While Google slowly adds a bike route to its maps, Ridethecity.com is miles in front, offering an online mapping tool for bicycle commuters, tourists and recreational riders in New York City and four other urban areas -- Chicago, San Diego, Louisville and Austin.
What's special? Ridethecity.com provides 3 choices when you enter a starting point and a destination -- direct, safe and safer. Sometimes they are the same, but often they are different.
Says the team that built Ridethecity.com: "Like MapQuest, Google Maps, and other mapping applications, Ride the City finds the shortest distance between two points, with a difference. First, RTC avoids roads that aren't meant for biking, like highways and busy arterial streets. Second, RTC tries to steer cyclists toward routes that maximize the use of bike lanes, bike paths, greenways, and other bike-friendly streets."

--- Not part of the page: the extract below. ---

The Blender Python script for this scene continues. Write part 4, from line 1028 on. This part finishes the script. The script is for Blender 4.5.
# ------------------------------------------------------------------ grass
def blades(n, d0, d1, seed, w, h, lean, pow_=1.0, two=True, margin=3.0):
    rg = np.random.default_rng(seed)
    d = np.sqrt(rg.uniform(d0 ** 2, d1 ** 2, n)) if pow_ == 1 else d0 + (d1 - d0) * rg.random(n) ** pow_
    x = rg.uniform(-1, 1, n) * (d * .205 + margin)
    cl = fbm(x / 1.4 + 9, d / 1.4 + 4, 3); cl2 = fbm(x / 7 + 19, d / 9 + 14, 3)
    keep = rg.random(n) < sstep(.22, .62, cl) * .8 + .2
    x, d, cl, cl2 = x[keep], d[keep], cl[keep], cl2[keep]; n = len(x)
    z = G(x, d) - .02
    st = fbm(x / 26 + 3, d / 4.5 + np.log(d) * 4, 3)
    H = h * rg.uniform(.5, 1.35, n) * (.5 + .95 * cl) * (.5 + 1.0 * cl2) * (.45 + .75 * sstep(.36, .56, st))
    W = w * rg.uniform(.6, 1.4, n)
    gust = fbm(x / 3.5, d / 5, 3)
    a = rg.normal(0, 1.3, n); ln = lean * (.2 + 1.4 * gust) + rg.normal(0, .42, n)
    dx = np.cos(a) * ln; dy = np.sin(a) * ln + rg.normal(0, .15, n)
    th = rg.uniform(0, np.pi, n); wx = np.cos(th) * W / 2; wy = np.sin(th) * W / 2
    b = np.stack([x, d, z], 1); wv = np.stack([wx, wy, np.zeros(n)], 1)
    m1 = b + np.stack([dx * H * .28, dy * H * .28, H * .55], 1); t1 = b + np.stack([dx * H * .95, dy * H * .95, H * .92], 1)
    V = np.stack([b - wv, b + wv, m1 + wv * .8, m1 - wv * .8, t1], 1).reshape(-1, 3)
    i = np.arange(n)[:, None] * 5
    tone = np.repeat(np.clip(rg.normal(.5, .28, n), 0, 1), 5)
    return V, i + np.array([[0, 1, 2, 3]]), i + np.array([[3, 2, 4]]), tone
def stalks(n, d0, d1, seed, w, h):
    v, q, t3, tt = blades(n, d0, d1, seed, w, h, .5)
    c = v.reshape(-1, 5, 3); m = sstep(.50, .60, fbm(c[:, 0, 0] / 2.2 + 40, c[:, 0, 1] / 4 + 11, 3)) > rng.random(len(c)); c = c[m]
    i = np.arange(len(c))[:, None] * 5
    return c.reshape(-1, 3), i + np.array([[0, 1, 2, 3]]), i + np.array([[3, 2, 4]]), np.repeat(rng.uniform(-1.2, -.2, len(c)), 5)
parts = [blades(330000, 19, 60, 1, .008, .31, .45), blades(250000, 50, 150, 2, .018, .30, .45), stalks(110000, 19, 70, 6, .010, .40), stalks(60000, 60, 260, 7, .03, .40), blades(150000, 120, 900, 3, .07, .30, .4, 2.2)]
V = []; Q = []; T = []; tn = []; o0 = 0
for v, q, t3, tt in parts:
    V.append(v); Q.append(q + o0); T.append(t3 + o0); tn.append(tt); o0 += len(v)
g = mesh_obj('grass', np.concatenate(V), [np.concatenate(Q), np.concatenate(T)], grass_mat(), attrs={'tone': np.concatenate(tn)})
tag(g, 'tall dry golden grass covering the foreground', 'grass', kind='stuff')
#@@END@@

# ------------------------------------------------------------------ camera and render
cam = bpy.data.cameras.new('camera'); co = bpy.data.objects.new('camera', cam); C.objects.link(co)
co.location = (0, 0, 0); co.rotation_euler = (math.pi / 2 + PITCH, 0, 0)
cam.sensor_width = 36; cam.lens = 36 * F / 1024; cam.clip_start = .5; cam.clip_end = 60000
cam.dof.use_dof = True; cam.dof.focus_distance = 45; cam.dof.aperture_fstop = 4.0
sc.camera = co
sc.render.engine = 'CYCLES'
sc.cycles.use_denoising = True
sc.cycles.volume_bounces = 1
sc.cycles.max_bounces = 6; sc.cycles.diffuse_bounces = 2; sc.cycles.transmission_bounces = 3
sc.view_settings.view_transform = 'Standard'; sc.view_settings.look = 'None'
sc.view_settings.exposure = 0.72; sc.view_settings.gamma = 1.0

Although Ride the City is still "in its beta testing phase," I have found it works just fine and helps me judge the amount of time it takes to get to different places in the five boroughs. You can send a route to your cellphone, too.
The website was launched by Vaidila Kungys and Jordan Anderson, friends who met while enrolled in New York University's urban planning program. They welcome feedback on various routes. So if you are not happy with their suggestions, you can send them an alternative.
There are other choices, including New York City Bike Maps, which shows greenways and bike paths as well as event routes (such as the Transportation Alternative Century and the great North and South County trails in Westchester, just to the north of New York City. Wlhatever tool you use, cycling in NYC gets better and better. Not perfect, not Copenhagen, but better.